Geflogen werden kann natürlich nicht das ganze Jahr über. Die Saison geht bei der FLG meistens im Mai los und endet mit dem Wintereinbruch. Außerdem gilt, dass eine halbe Stunde vor Sonnenuntergang der Flugbetrieb eingestellt werden muss. Auf die Frage, was einen antreibt, diesem außergewöhnlichem Hobby nachzugehen, hat nicht nur Holger Weniger sofort eine Antwort. "Erstens ist man an der frischen Luft und zweitens, was noch viel wichtiger ist, kann man beim Fliegen sehr viel Stress abbauen und entspannen, während man sein Flugzeug in der Luft beobachtet", sagt Christian Eibl. Der blickt aktuell auf neun Jahre FLG-Zeit zurück.

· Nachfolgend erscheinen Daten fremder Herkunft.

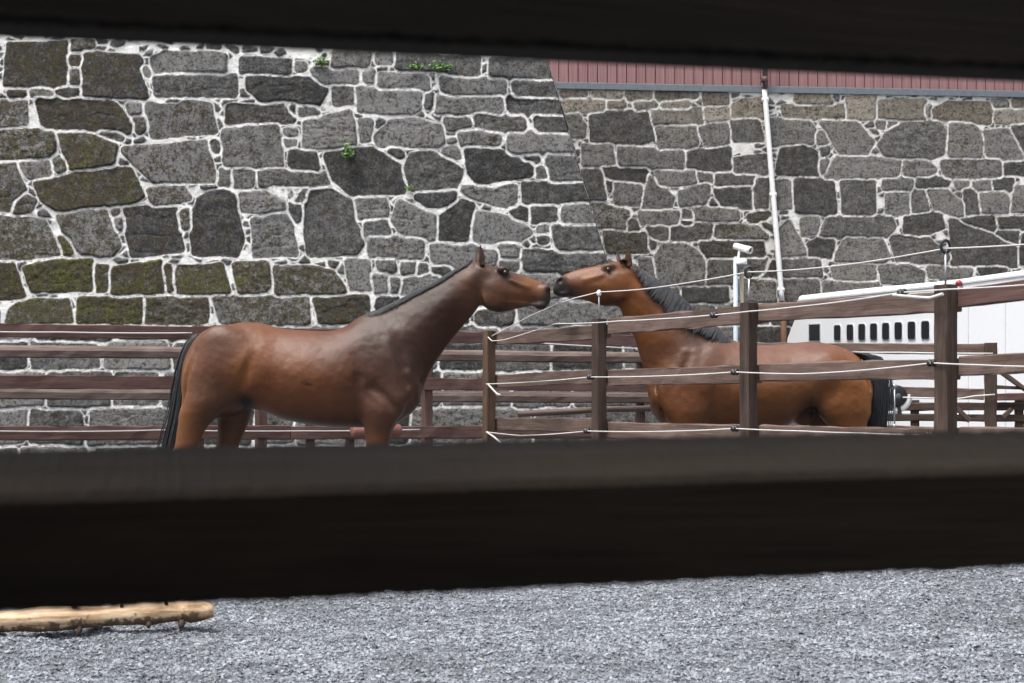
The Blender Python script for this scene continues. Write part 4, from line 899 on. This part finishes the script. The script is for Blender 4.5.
# --- right horse, facing left
H2 = dict(dir=-1, root=770, box=(544, 892, 238), base=(.135, .049, .018), eye=(607.5, 270.6, .086),
  trunk=[(651,386,410,.10),(659,364,422,.175),(675,350,428,.215),(695,341,430,.235),(714,336,431,.240),(728,340.5,432,.260),(745,344,432,.285),(763,345,431.5,.295),(785,344,427,.29),(807,342,411,.285),(825,343.3,408,.285),(840,347,412,.272),(852,352.5,414,.245),(861,361,413,.20),(869,380,404,.11)],
  neckA=(690,372), neckd=(-62,-94), neck=[(-20,48,-46,.205),(0,49,-45,.195),(18,47,-40,.165),(40,38,-33.5,.138),(65,33,-26.5,.115),(85,26,-24,.103),(103,18,-22.5,.096),(117,12,-16,.080)],
  headA=(626,276), headd=(-71,12), head=[(-5,11,-8,.060),(2,15,-20,.084),(9,16.2,-26,.100),(18,15.6,-27.4,.104),(25,15.2,-26.6,.098),(33,15,-23.4,.086),(42,14.7,-18.6,.074),(50,14,-15,.063),(58,12.4,-11.6,.057),(65,10,-10.6,.058),(70,7,-9.5,.050),(74,1,-6,.034)],
  legs={'hind_near': ([(362,824,842,.03),(374,815,854,.075),(385,812,864,.10),(400,811,866,.118),(412,813,866,.108),(424,822,862,.085),(440,838,862,.066),(450,842,864,.058),(460,846,870,.050),(468,848,871,.046),(482,853,867,.034),(500,854,867,.032),(514,852,869,.040),(524,850,865,.034),(530,846,866,.046),(538.4,842,868,.055)], .150),
        'hind_far': ([(362,812,834,.03),(374,806,842,.07),(385,800,846,.10),(400,799,848,.118),(412,803,848,.105),(425,812,846,.080),(440,820,846,.066),(450,824,846,.058),(460,828,852,.050),(468,830,853,.046),(482,835,849,.034),(500,836,849,.032),(514,834,851,.040),(524,832,847,.034),(530,828,848,.046),(538.4,824,850,.055)], .150),
        'fore_near': ([(352,680,696,.02),(374,670,704,.05),(400,664,712,.076),(412,668,707,.088),(425,670,702,.078),(438,673,700,.064),(450,675,698,.054),(465,677,697,.050),(472,676,698,.050),(482,680,695,.036),(500,681,694,.032),(515,679,697,.040),(525,678,693,.034),(530,675,695,.046),(538.4,671,697,.055)], .150),
        'fore_far': ([(352,676,692,.02),(374,666,700,.05),(400,660,708,.076),(412,662,702,.088),(425,664,696,.078),(438,666,693,.064),(450,668,691,.054),(465,670,690,.050),(472,669,691,.050),(482,673,688,.036),(500,674,687,.032),(515,672,690,.040),(525,671,686,.034),(530,668,688,.046),(538.4,664,690,.055)], .150)},
  lumps=[((684,408),(21,19),.142,.07,0,.06,'+'),((664,396),(11,12),.10,.045,0,.05,'+'),((704,374),(11,26),.128,.06,-.3,.06,'+'),((824,369),(20,18),.16,.10,0,.06,'+'),((850,390),(14,28),.125,.085,0,.06,'+'),((798,372),(6,16),.314,.026,.3,.06,'-'),
         ((608,268),(6.5,4.0),.068,.030,.2,.022,'+'),((617,288),(12,13),.076,.030,0,.03,'+'),((561,281.6),(5.5,5.2),.044,.022,0,.02,'+'),((559.8,281.6),(3.4,2.2),.066,.020,.7,.010,'-'),((607.4,271),(4.0,3.2),.100,.016,.2,.010,'-'),((564,293.5),(6,4),.028,.03,0,.02,'+'),((804,415),(10,11),.03,.05,-.5,.05,'+')],
  lines=[([(856,368,.20),(862,388,.17),(860,410,.155)],.010,.05,'-'),([(800,352,.285),(806,376,.30),(812,404,.26)],.014,.05,'-'),([(710,380,.262),(711,402,.245),(706,424,.20)],.013,.045,'-'),([(840,398,.22),(834,418,.20)],.010,.05,'-'),([(601,276,.086),(592,279,.077),(584,281,.064)],.008,.035,'+'),([(553,290,.03),(560,292,.05),(569,291.6,.060)],.0045,.008,'-'),([(648,388,.06),(642,357,.085),(634,332,.10),(625,312,.11)],.012,.035,'-'),([(735,350,.235),(726,375,.27),(725,405,.27)],.010,.05,'-'),([(690,345,.20),(680,370,.195),(672,390,.17)],.008,.05,'-'),([(652,372,.10),(657,395,.13),(662,415,.13)],.010,.03,'-'),([(658,368,.13),(664,395,.16)],.009,.03,'-')],
  patches=[(690,355,26,22,0,(.105,.052,.036),.75),(706,345,22,14,0,(.060,.042,.038),.75),(655,345,14,26,0,(.14,.055,.024),.6),(700,400,40,22,0,(.165,.062,.024),.7),(760,352,44,10,0,(.20,.098,.066),.75),(815,350,30,9,0,(.16,.082,.062),.7),(848,388,20,30,0,(.27,.094,.024),.75),(862,398,7,24,0,(.36,.13,.03),.8),(790,398,40,20,0,(.21,.085,.030),.6),(807,418,11,11,0,(.012,.010,.010),.95),(790,424,30,6,0,(.12,.05,.02),.6),  # the two greyish-brown patches along the back paint in its wet sheen
           (735,405,14,26,0,(.12,.047,.02),.5),(617,290,18,16,0,(.20,.072,.024),.8),(592,272,22,5,-9,(.23,.095,.040),.7),(585,288,14,6,-6,(.17,.065,.028),.7),(557,287,7,8,0,(.050,.046,.047),.9),(566,290,9,4,0,(.040,.034,.033),.7),(562,295.5,10,3.5,0,(.020,.018,.019),.95),(560.5,281.5,3,2.4,-40,(.012,.010,.010),.9),(608,270,7,5,0,(.05,.032,.026),.8),(600,304,22,3,-8,(.06,.028,.014),.7),(640,310,14,26,-30,(.19,.068,.022),.7),(626,262,8,8,0,(.10,.045,.025),.6)],
  ear=((629,267.5),(627,246.5),.038), ear_far=((621.5,265.5),(618,249.5),.032), ear_col=(.085,.040,.024))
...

Winterpause bedeutet Vorbereitung
Der Spruch "Nach der Saison ist vor der Saison" gilt beim Modellflug erst recht. Die Wartezeit im Winter überbrücken Weniger, Eibl und Co. mit der Ausbesserung ihrer Flugzeuge und der Überholung der Motoren, die regelmäßig mit Methanol betankt werden müssen. Das kann viel Zeit in Anspruch nehmen - je nachdem, wie viele Flugzeuge für die folgende Saison fitgemacht werden sollen. Christian Eibls Sammlung zum Beispiel umfasst 17 Flieger.
Einige wenige, die vom Modellflug nicht genug bekommen können, versuchen sich auch am Modellfallschirmsprung. Claudia Häusler, einziges weibliches Mitglied der FLG, ist eine von ihnen. Bei dieser "Diziplin" werden gut 30 Zentimeter große Figuren mit dem Bauch auf den Flieger geschnallt. Die fliegen beim Modellfallschirmspringen mit 250 bis 300 Meter etwas niedriger als die gewöhnlichen 400 Meter Flughöhe. Auf den Befehl des Piloten öffnet sich ein Schirm, um den Springer sicher nach unten zu tragen. Das klappt allerdings nicht immer, wie Häusler sagt. "Aktuell sind alle unsere Modellfiguren kaputt und flugunfähig. Manchmal will der Schirm einfach nicht aufgehen."
Alle, die jetzt Lust aufs Fliegen bekommen haben, aufgepasst: Am Samstag, den 24. Juni 2017 veranstaltet die FLG den nächsten Schnuppertag.